Why Dak Prescott Wants A 4-Year Deal (Or Fewer?)

Mike Fisher

FRISCO - It was not long ago when my analysis of Dak Prescott's contract negotiations with the Dallas Cowboys included this seemingly powerful take: "Dak cannot look the Joneses in the eye and say he should be paid like Russell Wilson.''

It was not long ago. But today, it seems like forever ago.

In speaking with people involved in the negotiations, some things as today's 3 p.m. CT deadline looms are unchanged. Has owner Jerry Jones in the past harbored questions about whether Dak is truly a "franchise QB,'' a "Super Bowl QB''? He has. But we were the first to report on Dallas' willingness to pay Prescott around $35 million APY on a five-year deal that would also include virtual guarantees of in excess of $106 million - and Jerry's willingness to write that check is, to him, also significant. 

While leaving Dak to play on the franchise tag of $31.409 million in 2020 remains an option - and as the clock ticks, it increases the likelihood that such an option is about to occur - those fat numbers - $35 million and $106 million - speak volumes, I think about Jerry's level of commitment.

They also resonate as they relate to Wilson, the Seattle Seahawks QB who has a resume of success that Prescott can, right now, only dream can be matched in Dallas.

A year ago, two-time Super Bowl QB Wilson signed a four-year contract extension with the Seahawks worth $140 million. 

Divide $140 million by four; that's $35 million - the number Dallas is already willing to give Dak.

Wilson's deal has $107 million in guarantees (and $70 million was fully guaranteed at signing).

That $107 million is essentially mirrored by the number Dallas is willing to give Dak. (The fully-guarantee portion is about out-of-pocket cash, and doesn't figure to be an obstacle for the Joneses.)

There can be a devil in other details (escape hatches that allow Seattle to part with its QB at some point are included in Wilson's deal and surely will be in Dak's). But really, the parallel between what Dallas is willing to give and what Seattle gave ... and what the two QBs have asked for ... is clear.

Four years.

Upon review, all Wilson has ever done in Seattle is sign four-year deals. The first one wasn't his choice; he was a non-first-round draft pick in 2012. But the second one, in 2015, was an extension of four years. And this one is the same. Wilson is presently 31. When he enters the final year of his latest deal, in the spring of 2023, he'll be 34 ... and, I'll bet, assuming he still wants to play, will begin negotiations on - you guessed it! - another four-year deal.

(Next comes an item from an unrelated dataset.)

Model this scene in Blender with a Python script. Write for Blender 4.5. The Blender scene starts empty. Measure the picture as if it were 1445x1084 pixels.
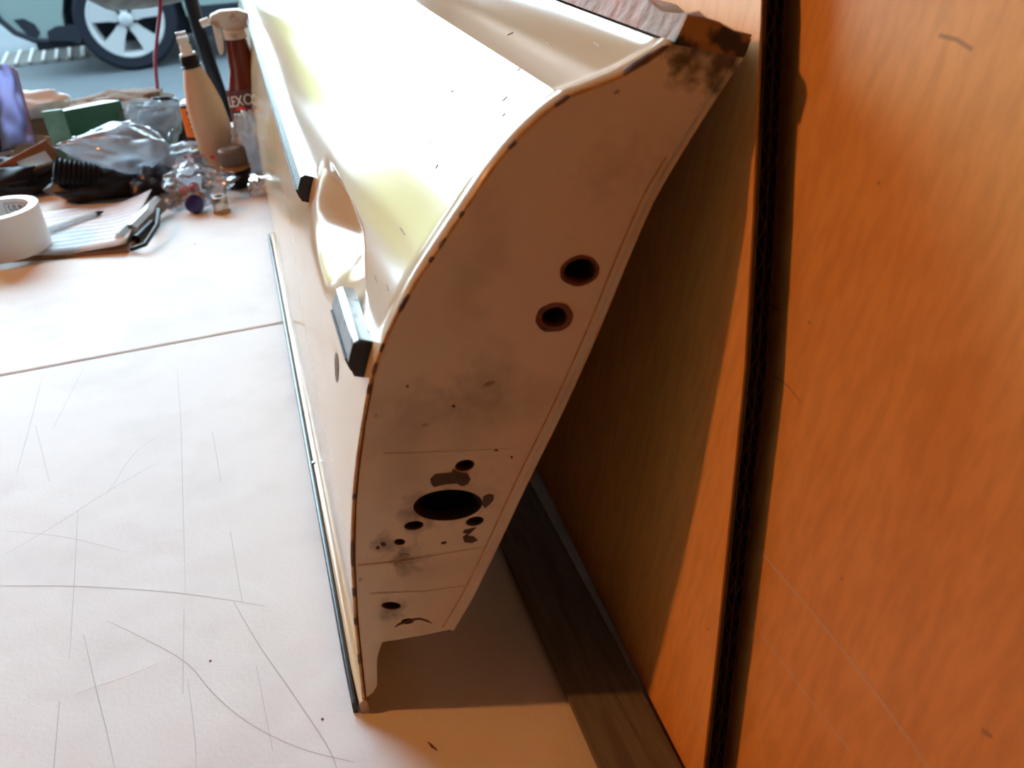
import bpy, bmesh, math, random
import numpy as np
from mathutils import Vector, Matrix, noise
random.seed(7)
scene = bpy.context.scene
COL = scene.collection

# ------------------------------------------------------------------ camera
F = 1250.0                                   # focal length in pixels of the 1445 px wide frame
CAM_H = 0.42                                 # camera height above the table top
R = np.array([[0.9550092, -0.2044192, 0.2148724],
              [-0.2893100, -0.4827343, 0.8265999],
              [-0.0652466, -0.8515752, -0.5201562]])   # world axes in camera axes (x right, y down, z forward)
C = np.array([0.0, 0.0, CAM_H])
cam_data = bpy.data.cameras.new('camera')
cam_data.sensor_width = 36.0
cam_data.lens = F / 1445.0 * 36.0
cam_data.clip_start = 0.02
cam = bpy.data.objects.new('camera', cam_data)
COL.objects.link(cam)
rt, up, bk = R[:, 0], -R[:, 1], -R[:, 2]
cam.matrix_world = Matrix(((rt[0], up[0], bk[0], C[0]), (rt[1], up[1], bk[1], C[1]),
                           (rt[2], up[2], bk[2], C[2]), (0, 0, 0, 1)))
cam_data.dof.use_dof = True
cam_data.dof.focus_distance = 0.60
cam_data.dof.aperture_fstop = 11.0
scene.camera = cam

# ------------------------------------------------------------------ sky and exposure
world = bpy.data.worlds.new('overcast_sky'); scene.world = world
world.use_nodes = True
bgn = world.node_tree.nodes['Background']
bgn.inputs['Color'].default_value = (0.60, 0.85, 1.0, 1)
bgn.inputs['Strength'].default_value = 15.5
vs = scene.view_settings
vs.view_transform = 'Standard'; vs.look = 'None'; vs.exposure = 0.0; vs.gamma = 1.0
vs.use_curve_mapping = False
LAMP_POS = (-2.50, 1.18, 2.25)
LAMP_POWER = 165.0
LAMP_COL = (1.0, 0.36, 0.08)

# ------------------------------------------------------------------ measuring helpers
def ray(px, py):
    return R @ np.array([px - 722.5, py - 542.0, F])
def on(px, py, axis, val):
    d = ray(px, py); t = (val - C[axis]) / d[axis]
    return Vector(C + t * d)
def T(px, py, z=0.0): return on(px, py, 2, z)            # point at height z above the table
YD = 0.356                                               # plane of the panel's open end
def EP(px, py, y=YD): return on(px, py, 1, y)
def pxm(p):                                              # pixels per metre at a point
    return F / (R.T @ (np.array(p) - C))[2]
def top_z(p, py):                                        # height of a point straight above p seen at row py
    lo, hi = 0.0, 1.5
    for _ in range(40):
        m = (lo + hi) / 2
        c = R.T @ (np.array((p[0], p[1], p[2] + m)) - C)
        if 542 + F * c[1] / c[2] > py: lo = m
        else: hi = m
    return m

# ------------------------------------------------------------------ object helpers
ORG = {}
def mesh_obj(name, verts, faces, mat, parent=None, smooth=True, sharp=40, origin=None):
    vs_ = [Vector(v) for v in verts]
    if parent is not None: org = ORG[parent.name]
    elif origin is not None: org = Vector(origin)
    else:
        xs = [v.x for v in vs_]; ys = [v.y for v in vs_]; zs = [v.z for v in vs_]
        org = Vector(((min(xs) + max(xs)) / 2, (min(ys) + max(ys)) / 2, min(zs)))
    me = bpy.data.meshes.new(name)
    me.from_pydata([tuple(v - org) for v in vs_], [], [tuple(f) for f in faces])
    bm = bmesh.new(); bm.from_mesh(me)
    bmesh.ops.remove_doubles(bm, verts=bm.verts, dist=1e-6)
    bmesh.ops.recalc_face_normals(bm, faces=bm.faces)
    bm.to_mesh(me); bm.free()
    if smooth:
        for p in me.polygons: p.use_smooth = True
        try: me.set_sharp_from_angle(angle=math.radians(sharp))
        except Exception: pass
    me.materials.append(mat)
    o = bpy.data.objects.new(name, me); COL.objects.link(o)
    if parent is None: o.location = org
    else: o.parent = parent
    ORG[o.name] = org
    return o
def tag(o, label, cat, group=None, kind=None):
    if label: o['label'] = label
    if cat: o['category'] = cat
    if group: o['group'] = group
    if kind: o['kind'] = kind
    return o
def thing(name, label, cat, loc, group=None):
    o = bpy.data.objects.new(name, None); COL.objects.link(o)
    o.location = loc; o.empty_display_size = 0.05
    ORG[o.name] = Vector(loc)
    return tag(o, label, cat, group)

def join(*parts):
    V, Fc = [], []
    for v, f in parts:
        k = len(V); V += [Vector(x) for x in v]; Fc += [tuple(i + k for i in q) for q in f]
    return V, Fc
def box(x0, x1, y0, y1, z0, z1):
    v = [(x, y, z) for z in (z0, z1) for y in (y0, y1) for x in (x0, x1)]
    f = [(0, 2, 3, 1), (4, 5, 7, 6), (0, 1, 5, 4), (2, 6, 7, 3), (0, 4, 6, 2), (1, 3, 7, 5)]
    return [Vector(q) for q in v], f
def xf(g, M): return [M @ Vector(v) for v in g[0]], g[1]
def bevel_box(sx, sy, sz, b=0.002, seg=2):
    bm = bmesh.new(); bmesh.ops.create_cube(bm, size=1)
    for v in bm.verts: v.co = Vector((v.co.x * sx, v.co.y * sy, v.co.z * sz))
    bmesh.ops.bevel(bm, geom=list(bm.edges), offset=b, segments=seg, affect='EDGES', profile=0.5)
    bm.verts.index_update()
    r = [v.co.copy() for v in bm.verts], [tuple(v.index for v in f.verts) for f in bm.faces]
    bm.free(); return r
def prism(poly, d):
    """polygon (3-D points, any plane) swept by vector d"""
    n = len(poly); d = Vector(d)
    v = [Vector(p) for p in poly] + [Vector(p) + d for p in poly]
    f = [tuple(range(n - 1, -1, -1)), tuple(range(n, 2 * n))]
    f += [(i, (i + 1) % n, n + (i + 1) % n, n + i) for i in range(n)]
    return v, f
def loft(rings, close=True, caps=True):
    n = len(rings[0]); v = [Vector(p) for r in rings for p in r]; f = []
    for i in range(len(rings) - 1):
        for j in range(n if close else n - 1):
            a = i * n + j; b = i * n + (j + 1) % n
            f.append((a, b, b + n, a + n))
    if caps and close:
        f.append(tuple(range(n - 1, -1, -1))); f.append(tuple((len(rings) - 1) * n + j for j in range(n)))
    return v, f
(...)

The short-term deal is the fulcrum in the Cowboys' "open-communication'' talks with Dak; as we've reported often, they'd like to wrap him up for a longer-term while Prescott wants another Wilson-like bite of the apple as soon as is reasonable following the 2022 season, after which a new TV deal will kick in, with an expected explosion in the salary cap - and players' salaries. (Sidebar: I've written a great deal about that explosion as it relates to TV. It's just now occurring to me that if the NFL finds its way into a tie with legalized gambling ... yeah. A double-explosion.)

Worth noting: I'll bet that agent Todd France has actually pushed for three years, due to that bite-of-the-apple wish - and that discussing four is, in Prescott's mind, concession enough. I'll also bet that France's four-year proposal includes a request for Dak to re-do'' that 2023 season - which would take some creativity on the part of the contract-writers and would mean Dallas almost agreeing to make it just three years. ... which simply hasn't been the Cowboys' approach. Ever. At all.

Once upon a time, it was a sound prediction that the Joneses will do what they've pretty much always done with "stars,'' and with franchise-tagged players: They come as close as they can to a win/win, and as close as they can to the deadline, and then, in many senses, they "give in.'' Dez Bryant. DeMarcus Lawrence. Ezekiel Elliott. Amari Cooper. The Joneses don't have a problem writing big checks ... especially at deadline time.

But most of the Cowboys' big deals have been spread over big years. Dez, Tank, Cooper, La'el Collins and Jaylon Smith signed for five years. Elliott and Zack Martin signed for six. Tyron Smith signed for eight! 

This does, at this moment, feel different. The Cowboys have their position. Prescott has his. And Dak's position is about a similarity to the Russell Wilson deal, a concept I found ridiculous not long ago but we find is reality today.